The Disruption Is Already Here
If you've read this far, you might be thinking: "This sounds great in theory, but how different is it really?" The answer is: fundamentally different. Not incrementally better. Not a 10% efficiency gain. We're talking about a structural reinvention of how IT operates.
For four decades, ITSM was about managing complexity by adding more people, more processes, and more tools. Every time IT teams got overwhelmed, the solution was more: more technicians, more tiers of support, more workflow builders, more ticket categories. ITSM grew into a sprawling organizational discipline with entire departments dedicated to just managing the process of managing IT.
The Agentic-AI era doesn't simplify that model. It replaces it.
When AI agents can resolve 50-70% of service requests without human involvement, the role of the IT team shifts from execution to strategy. IT professionals stop spending their days triaging tickets and start focusing on designing better systems, improving security posture, and driving business outcomes. The helpdesk doesn't disappear it gets elevated.

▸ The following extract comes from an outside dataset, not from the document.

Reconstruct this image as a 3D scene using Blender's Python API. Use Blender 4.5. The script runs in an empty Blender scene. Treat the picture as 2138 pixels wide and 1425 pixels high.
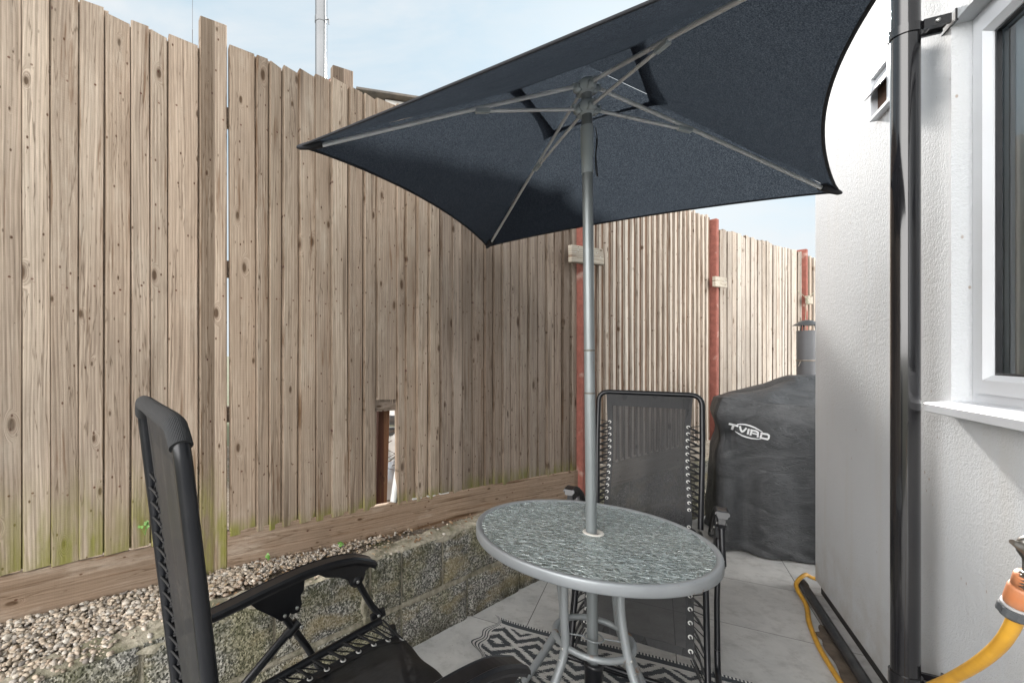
import bpy, bmesh, math, random
from mathutils import Vector, Matrix, noise
from mathutils.bvhtree import BVHTree
from math import sin, cos, pi, radians, sqrt, atan2, hypot
random.seed(7)
SC = bpy.context.scene
COL = SC.collection
# ------------------------------------------------------------------ camera
FPX, PCX, PCY, HC = 960.0, 825.0, 740.0, 1.38      # photo pixels (2138 wide)
cam = bpy.data.objects.new("camera", bpy.data.cameras.new("camera"))
COL.objects.link(cam); SC.camera = cam
cam.location = (0, 0, HC); cam.rotation_euler = (radians(90), 0, 0)
cam.data.sensor_width = 36.0; cam.data.lens = 36.0 * FPX / 2138
cam.data.shift_x = (1069 - PCX) / 2138; cam.data.shift_y = (PCY - 712.5) / 2138
cam.data.clip_start = 0.02; cam.data.clip_end = 2000
# ------------------------------------------------------------------ light
SUN_EL, SUN_DX, SUN_DY = radians(27), 0.45, 0.90
W = bpy.data.worlds.new("World"); SC.world = W; W.use_nodes = True
wt = W.node_tree; wt.nodes.clear()
wo = wt.nodes.new("ShaderNodeOutputWorld"); wb = wt.nodes.new("ShaderNodeBackground")
sky = wt.nodes.new("ShaderNodeTexSky"); sky.sky_type = 'NISHITA'; sky.sun_disc = False
sky.sun_elevation = SUN_EL; sky.sun_rotation = atan2(SUN_DX, SUN_DY)
sky.air_density = 1.0; sky.dust_density = 1.6; sky.ozone_density = 1.5; sky.altitude = 50
tc = wt.nodes.new("ShaderNodeTexCoord"); mp = wt.nodes.new("ShaderNodeMapping")
mp.inputs['Scale'].default_value = (1.0, 1.0, 2.6); mp.inputs['Rotation'].default_value = (0.2, 0.35, 0.5)
nz = wt.nodes.new("ShaderNodeTexNoise"); nz.inputs['Scale'].default_value = 1.9; nz.inputs['Detail'].default_value = 7
nz.inputs['Roughness'].default_value = 0.55; nz.inputs['Distortion'].default_value = 0.5
rp = wt.nodes.new("ShaderNodeValToRGB"); rp.color_ramp.elements[0].position = 0.36; rp.color_ramp.elements[1].position = 0.68
rp.color_ramp.elements[0].color = (.08, .08, .08, 1); rp.color_ramp.elements[1].color = (.95, .95, .95, 1)
mx = wt.nodes.new("ShaderNodeMix"); mx.data_type = 'RGBA'
# thin bright haze near the sun side, unseen bright cloud bank added behind the camera as fill
sxyz = wt.nodes.new("ShaderNodeSeparateXYZ"); mA = wt.nodes.new("ShaderNodeMapRange"); mB = wt.nodes.new("ShaderNodeMapRange"); mM = wt.nodes.new("ShaderNodeMath"); mM.operation = 'MULTIPLY'
for nd_, (a_, b_) in ((mA, (.93, .62)), (mB, (.30, -.30))):
    nd_.interpolation_type = 'SMOOTHSTEP'; nd_.inputs[1].default_value = a_; nd_.inputs[2].default_value = b_
cl = wt.nodes.new("ShaderNodeMix"); cl.data_type = 'RGBA'; cl.inputs[6].default_value = (3.60, 3.66, 3.70, 1); cl.inputs[7].default_value = (31.0, 30.4, 29.8, 1)
cs2 = wt.nodes.new("ShaderNodeMix"); cs2.data_type = 'RGBA'; cs2.blend_type = 'MIX'; cs2.inputs[0].default_value = .94; cs2.inputs[7].default_value = (1.95, 2.75, 3.30, 1)
L = wt.links.new
L(tc.outputs['Generated'], mp.inputs['Vector']); L(mp.outputs[0], nz.inputs['Vector']); L(nz.outputs[0], rp.inputs[0])
L(tc.outputs['Generated'], sxyz.inputs[0]); L(sxyz.outputs[2], mA.inputs[0]); L(sxyz.outputs[1], mB.inputs[0]); L(mA.outputs[0], mM.inputs[0]); L(mB.outputs[0], mM.inputs[1]); L(mM.outputs[0], cl.inputs[0])
L(sky.outputs[0], cs2.inputs[6]); L(cl.outputs[2], mx.inputs[7])
mm2 = wt.nodes.new("ShaderNodeMath"); mm2.operation = 'MAXIMUM'; L(rp.outputs[0], mm2.inputs[0]); L(mM.outputs[0], mm2.inputs[1])
L(mm2.outputs[0], mx.inputs[0]); L(cs2.outputs[2], mx.inputs[6]); zm = wt.nodes.new("ShaderNodeMapRange"); zm.interpolation_type = 'SMOOTHSTEP'; zm.inputs[1].default_value = .60; zm.inputs[2].default_value = .92; zm.inputs[3].default_value = 1.0; zm.inputs[4].default_value = .22
zx = wt.nodes.new("ShaderNodeVectorMath"); zx.operation = 'SCALE'; L(sxyz.outputs[2], zm.inputs[0]); L(mx.outputs[2], zx.inputs[0]); L(zm.outputs[0], zx.inputs['Scale']); L(zx.outputs[0], wb.inputs[0])
wb.inputs[1].default_value = 0.10; L(wb.outputs[0], wo.inputs[0])
sd = bpy.data.lights.new("sun", 'SUN'); sd.energy = 5.0; sd.angle = radians(5); sd.color = (1.0, .955, .90)
sun = bpy.data.objects.new("sun", sd); COL.objects.link(sun)
sv = Vector((SUN_DX, SUN_DY, 0)).normalized() * cos(SUN_EL) + Vector((0, 0, sin(SUN_EL)))
sun.rotation_euler = sv.to_track_quat('Z', 'Y').to_euler(); sun.location = (0, 0, 9)
SC.view_settings.view_transform = 'Standard'; SC.view_settings.look = 'None'
SC.view_settings.exposure = 1.36; SC.view_settings.gamma = 1

# ------------------------------------------------------------------ node helper
class M:
    def __init__(s, name):
        s.m = bpy.data.materials.new(name); s.m.use_nodes = True; s.t = s.m.node_tree
        s.t.nodes.clear(); s.out = s.t.nodes.new("ShaderNodeOutputMaterial")
        s.p = None
    def n(s, kind, **kw):
        nd = s.t.nodes.new("ShaderNode" + kind)
        for k, v in kw.items(): setattr(nd, k, v)
        return nd
    def put(s, sock, v):
        if hasattr(v, 'is_output') or isinstance(v, bpy.types.NodeSocket): s.t.links.new(v, sock)
        else:
            try: sock.default_value = v
            except Exception: sock.default_value = (*v, 1) if len(v) == 3 else v
    def pos(s): return s.n("NewGeometry").outputs['Position']
    def obj(s): return s.n("TexCoord").outputs['Object']
    def attr(s, a): return s.n("Attribute", attribute_name=a).outputs['Vector']
    def fattr(s, a): return s.n("Attribute", attribute_name=a).outputs['Fac']
    def mapv(s, v, sc=(1, 1, 1), loc=(0, 0, 0)):
        nd = s.n("Mapping"); s.put(nd.inputs[0], v); nd.inputs['Scale'].default_value = sc; nd.inputs['Location'].default_value = loc
        return nd.outputs[0]
    def noise(s, v, sc, det=4, ro=.5, dist=0):
        nd = s.n("TexNoise"); s.put(nd.inputs['Vector'], v); nd.inputs['Scale'].default_value = sc
        nd.inputs['Detail'].default_value = det; nd.inputs['Roughness'].default_value = ro; nd.inputs['Distortion'].default_value = dist
        return nd.outputs[0]
    def vor(s, v, sc, feat='F1', out=0, rnd=1):
        nd = s.n("TexVoronoi", feature=feat); s.put(nd.inputs['Vector'], v); nd.inputs['Scale'].default_value = sc
        if 'Randomness' in nd.inputs: nd.inputs['Randomness'].default_value = rnd
        return nd.outputs[out]
    def vor2(s, v, sc=1.0):
        nd = s.n("TexVoronoi", voronoi_dimensions='2D'); s.put(nd.inputs['Vector'], v); nd.inputs['Scale'].default_value = sc; return nd.outputs[0]
    def white(s, v):
        nd = s.n("TexWhiteNoise", noise_dimensions='3D'); s.put(nd.inputs[0], v); return nd.outputs[0]
    def math(s, op, a, b=0, c=0):
        nd = s.n("Math", operation=op); s.put(nd.inputs[0], a); s.put(nd.inputs[1], b); s.put(nd.inputs[2], c); return nd.outputs[0]
    def mr(s, v, a, b, c=0, d=1, sm=False):
        nd = s.n("MapRange"); nd.interpolation_type = 'SMOOTHSTEP' if sm else 'LINEAR'
        s.put(nd.inputs[0], v)
        for i, x in enumerate((a, b, c, d)): nd.inputs[i + 1].default_value = x
        return nd.outputs[0]
    def mix(s, f, a, b, mode='MIX'):
        nd = s.n("Mix", data_type='RGBA', blend_type=mode); s.put(nd.inputs[0], f); s.put(nd.inputs[6], a); s.put(nd.inputs[7], b); return nd.outputs[2]
    def ramp(s, f, els):
        nd = s.n("ValToRGB"); s.put(nd.inputs[0], f); cr = nd.color_ramp
        while len(cr.elements) < len(els): cr.elements.new(.5)
        for e, (p, c) in zip(cr.elements, els): e.position = p; e.color = (*c, 1) if len(c) == 3 else c
        return nd.outputs[0]
    def sep(s, v):
        nd = s.n("SeparateXYZ"); s.put(nd.inputs[0], v); return nd.outputs
    def comb(s, x=0, y=0, z=0):
        nd = s.n("CombineXYZ"); s.put(nd.inputs[0], x); s.put(nd.inputs[1], y); s.put(nd.inputs[2], z); return nd.outputs[0]
    def bump(s, h, st=.3, dist=.01, nrm=None):
        nd = s.n("Bump"); s.put(nd.inputs['Height'], h); nd.inputs['Strength'].default_value = st; nd.inputs['Distance'].default_value = dist
        if nrm is not None: s.put(nd.inputs['Normal'], nrm)
        return nd.outputs[0]
    def pr(s, col, rough=.6, metal=0, nrm=None, link=True, **kw):
        p = s.n("BsdfPrincipled"); s.put(p.inputs['Base Color'], col); s.put(p.inputs['Roughness'], rough); s.put(p.inputs['Metallic'], metal)
        if nrm is not None: s.put(p.inputs['Normal'], nrm)
        for k, v in kw.items(): s.put(p.inputs[k.replace('_', ' ')], v)
        if link: s.t.links.new(p.outputs[0], s.out.inputs[0])
        return p.outputs[0]
    def shmix(s, f, a, b, link=True):
        nd = s.n("MixShader"); s.put(nd.inputs[0], f); s.t.links.new(a, nd.inputs[1]); s.t.links.new(b, nd.inputs[2])
        if link: s.t.links.new(nd.outputs[0], s.out.inputs[0])
        return nd.outputs[0]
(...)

For organizations, the implications are profound. The cost model of IT changes: instead of headcount scaling linearly with company growth, AI agents handle volume elastically. The speed of IT changes: from days to minutes, in many cases to seconds. The quality of IT changes: AI agents don't have off days, don't forget to update the knowledge base, and don't miss that a dependent service will break if you touch that server.
And for ITSM platforms and vendors? The market is being reshuffled. The legacy players: ServiceNow, Jira Service Management, BMC are scrambling to bolt AI onto decade-old architectures. A new generation of agentic-first platforms is being built from scratch with the assumption that AI isn't a feature. It's the foundation.
In the near future, ITSM won't be a discipline about managing service requests. It will be about designing, training, and governing the AI agents that handle those requests. The job of IT isn't going away. It's getting smarter.
The dinosaurs didn't see the asteroid coming either. But you do and you have a choice about what to do next.